Wednesday, March 7, 2007

Myths about Developers

In our process of implementing Agile and Lean, I have realized that there are things said or thought of about developers that Agile/Lean are showing as myths. If you still believe these statements are correct (or have developers believing them as well), you need to change your thinking if you want to adopt Agile/Lean. I used to believe some of these myself until I was surprised to find something much different.

Myth 1: Developers make poor testers. We established an entire QA department based on this myth. Developers don't like to test. Developers don't know how to do it. Developers are too close to their code. Developers should not test their own work. We said these things thinking that testing was a unique skill that could only be taught to non-developer types. What we realized is that these skills can be taught to anyone but few developers really know how to think about tests. The value of QA (or other testers) is to make sure that multiple people validate the test results. Two heads are better than one.

Myth 2: Developers do not work well in teams. It is thought that most developers by nature are introverted, and would rather go off and work in the corner than interact with others. Therefore, they we thought they would have a hard time with the teamwork that is required of Agile and Lean. What we realized is that developers just want to make sure there is value working in teams and they will come out of the comfort zones if it makes sense to accomplish more as a team. I will agree that for some this is an easier process than others, but eventually I have seen all developers warm up to working with others on a team.

Myth 3: Developers are not good in front of customers. Developers are too technical for customers. They talk above their heads. They don't have great communication skills.
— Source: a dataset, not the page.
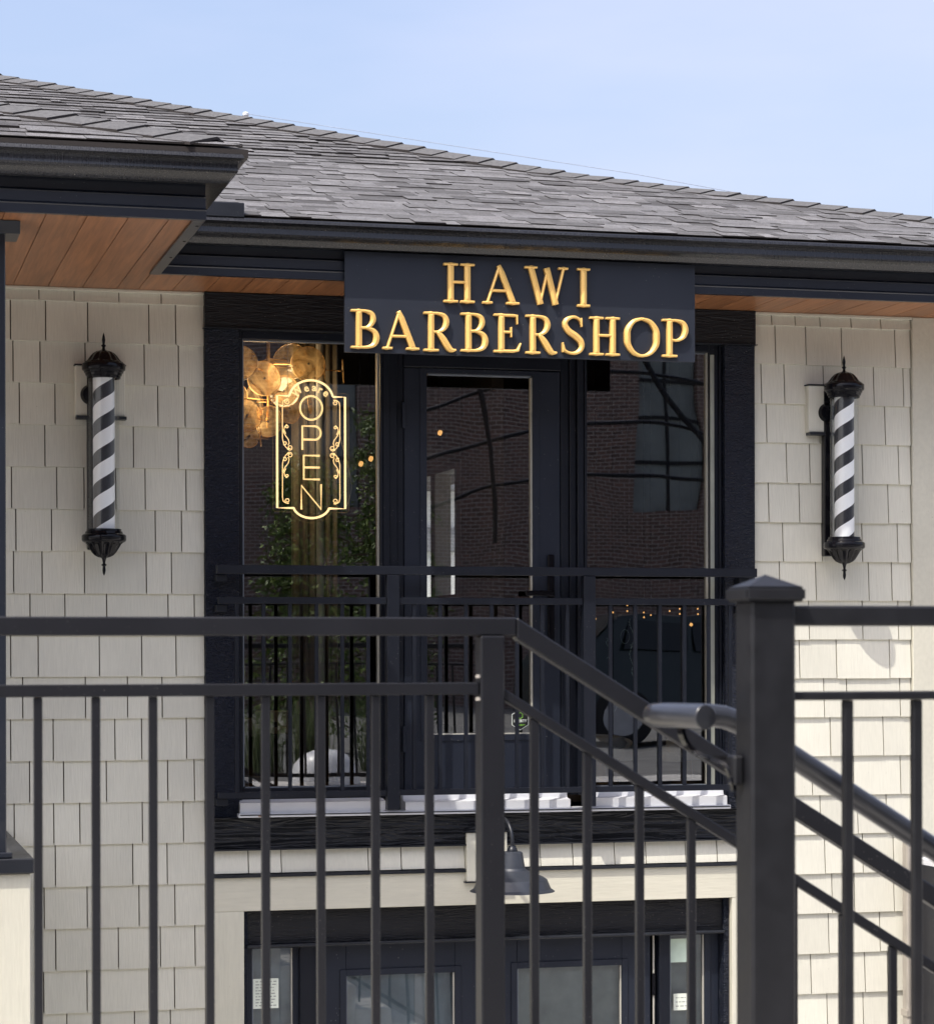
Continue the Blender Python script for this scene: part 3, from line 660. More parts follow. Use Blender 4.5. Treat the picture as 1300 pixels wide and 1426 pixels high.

They are too brash and abrupt. They don't really care about what the customer wants. These are things that I have heard (and perhaps even said). However, just like testing Developers just haven't received the proper training and experience to work with customers. For most, it isn't natural to them. But, if you have them working often with customers they learn quickly. The customers also learn how to adapt to working with technical people. In the process, they learn the value of some of the "technical talk". Agile/Lean forces everyone to think in terms of the customer and working more directly with customers (or customer representatives).

Myth 4: Developers only care about coding. I just want to get back to my real job. When we used to use Waterfall, I would hear these words ALL the time from developers. After spending days and days in requirements and design meetings, I couldn't really blame them. However, I knew the value that they brought to those meetings in addition to the knowledge they gained to do a better job of coding. Agile helps developers get to coding more often, which is what they love. While at the same time, they appreciate the time to understand what needs to be accomplished. It's now the time it takes to do that is in matter of minutes or hours instead of days and weeks (and sometimes months!).

Myth 5: Developers want everything figured out at once. As we first implemented Agile, I got some push back from Developers that doing things in pieces would lead to poor architectures, design, missing requirements, etc. With Waterfall, they believed that they were able to get all of those right at the beginning of each project. However, I reminded them that pretty much every project we found changing requirements which lead to changing design which lead to changing architecture. So really how valuable was it to figure everything out in the front?? With that question posed, they gave it a try. And found that they could more easily adjust architecture, design, code by working on things in increments.

Myth 6: Developers cannot self-organize or self-improve. As a manager, this is where I really learned that this was a myth. I honestly thought that project managers and myself as a functional manager needed to be there to identify where improvements needed to be made and make the team implement those improvements (whether or not they truly understand the improvements). As a result, the team became dependent on management to make things better. Those dependencies became bottlenecks, because we would try to implement big changes instead of a lot of little changes. I also thought it was management's job to help assign tasks to people and make sure those people stayed on task. Again, this caused more bottlenecks. Here, the role of management was to REMOVE bottlenecks, yet we were BECOMING the bottleneck. All because of this notion that developers needed management to do these things for them. What developers really needed was practices that provided them the focus, direction, feedback and autonomy to do their work well. They are in the best place to know how to do their jobs well, so shouldn't they be the ones who figure out how best to accomplish that? When management backs off and the teams realize that it is their responsibility to improve things, they will do so. Plus, in the process they will feel better about themselves, their role in the company and their feelings about management.